Smugglers charging Turkish migrants just £11 to sneak them to the EU

Turkish smugglers are charging migrants just £11 to help sneak them into the EU via Greece

  • Greek PM Mitsotakis hit out at Turkish President Recep Tayyip Erdogan today 
  • He accused him of allowing thousands to storm Greece’s sea and land borders
  • Turkish officials are allegedly allowing people smugglers to operate freely
  • The traffickers are said to have slashed prices for passage to £11 per person 

EU leaders stepped up their attack on Turkey over the new migration crisis yesterday, branding the country an ‘official trafficker of migrants’.

Greek PM Kyriakos Mitsotakis hit out at Turkish premier Recep Tayyip Erdogan for allowing thousands to storm Greece’s sea and land borders in recent days.

It came amid reports that people smugglers are being allowed to operate freely by Turkish officials and as a result have slashed their prices for getting migrants into the EU to as little as £11. They usually charge hundreds of pounds.

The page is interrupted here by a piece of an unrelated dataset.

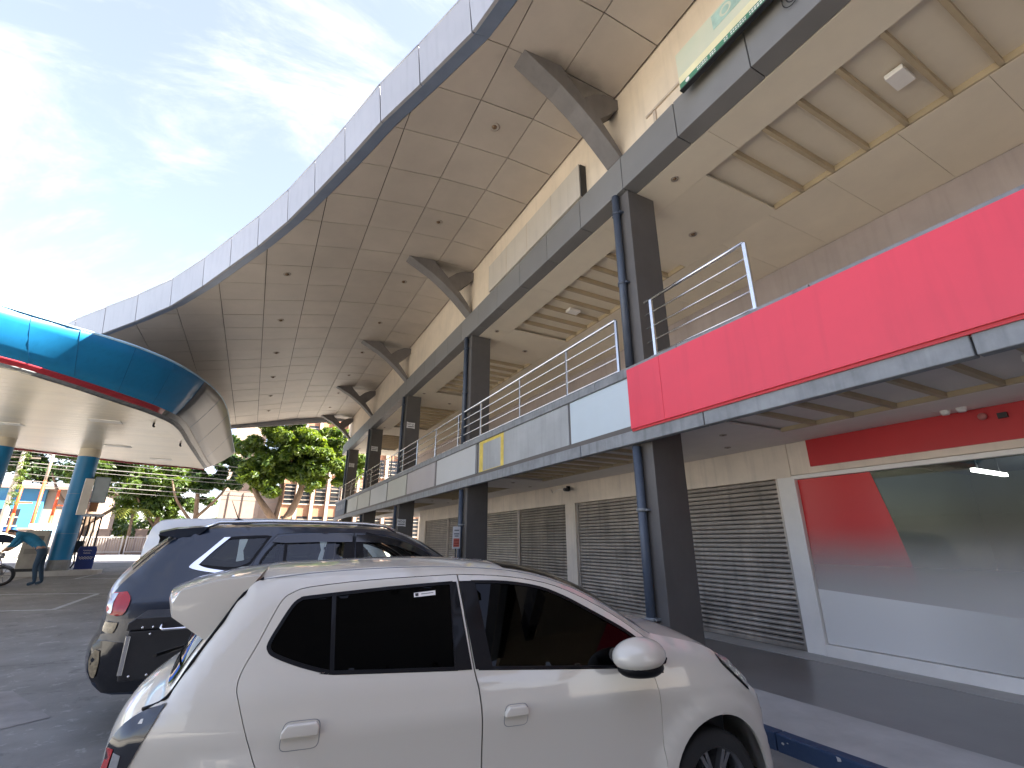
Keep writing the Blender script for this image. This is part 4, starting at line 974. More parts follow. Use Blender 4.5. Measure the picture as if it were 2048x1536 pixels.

Greek police in riot gear advance to push migrants aways after minor clashes at the port of Mytilene on the northeastern Aegean island of Lesbos, Greece on Monday 

Greek PM Kyriakos Mitsotakis (left) hit out at Turkish premier Recep Tayyip Erdogan (right) for allowing thousands to storm Greece’s sea and land borders in recent days 

A riot police officer shouts at a migrant as police tries to disperse a group of migrants outside the port of Mytilene, Greece on Tuesday 

One Turkish trafficker, who gave his name as Semih, said: ‘It has become something allowed from our Turkish side. In the past we used to get them across for $200 or $300 (£150-£230) per person and now we do it for $15 (£11).’

On Monday it emerged that a child died after a boat capsized off the Greek island of Lesbos, which hosts Europe’s biggest migrant camp.

Mr Mitsotakis accused his Turkish counterpart of using refugees and migrants as ‘pawns’ in a bid to ‘blackmail’ the West into giving him military support for his conflict with neighbouring Syria.

A man warms his hands by a fire at a site where refugees and migrants from various countries wait on the Turkish shoreline of the Evros River while waiting to cross by boat to Greece on Tuesday in Edirne, Turkey

But he also tore into Brussels for failing to reform asylum policy since the last migration crisis in 2015-16, saying the latest surge should act as a ‘wake-up call’. The bloc is no better prepared for sudden influxes than four years ago, he added.

Mr Mitsotakis held crisis talks with EU Commission president Ursula von der Leyen and EU Council president Charles Michel yesterday before the trio visited the Greece-Turkey border to witness the chaos.

He accused Mr Erdogan of tearing up a treaty signed with Brussels in 2016 under which four million refugees living in Turkey receive billions of pounds in aid in return for him stemming migration flows.

He said: ‘This is a blatant attempt by Turkey to use desperate people to promote its geopolitical agenda and to divert attention from the horrible situation in Syria.

‘We stand ready to support Turkey in dealing with its refugee problem and find a solution to the Syria conundrum, but not under these circumstances.

‘Unfortunately, Turkey has become the official trafficker of migrants to the EU and Greece does not accept this situation. We are sending a very clear signal that migrants and refugees cannot be used as instruments, as pawns in a geopolitical game.’

Migrants hold placards as they demonstrate, waiting at the buffer zone in front of the Pazarkule border crossing to Greece, in Edirne on Tuesday 

Sebastian Kurz, the Austrian chancellor, also waded in, saying: ‘The people are being used by president Erdogan as a political football, as weapons and as instruments of pressure on the European Union.’

Mr Erdogan’s provocative actions were sparked by the killing of dozens of Turkish troops in an air strike in north-west Syria last week. He is appealing for military support from Nato and European allies to assist in his conflict with Syrian leader Bashar al-Assad’s forces.

But his call has fallen on deaf ears, prompting him to throw open Turkey’s borders. Mr Erdogan will meet Russian president Vladimir Putin, who backs Assad, in Moscow tomorrow in a bid to broker a ceasefire.

Countries on the EU’s external border, such as Italy and Greece, want other member states to take a bigger share of arrivals so they are not left bearing the brunt.

Greece said it had stopped 24,000 illegal attempts by migrants to storm its borders since Saturday. Charities also recorded 1,700 new arrivals on the five Aegean Greek islands near Turkey – Lesbos, Chios, Kos, Leros and Samos.

Mrs von der Leyen unveiled a £600million aid package to help Greece deal with the migrants.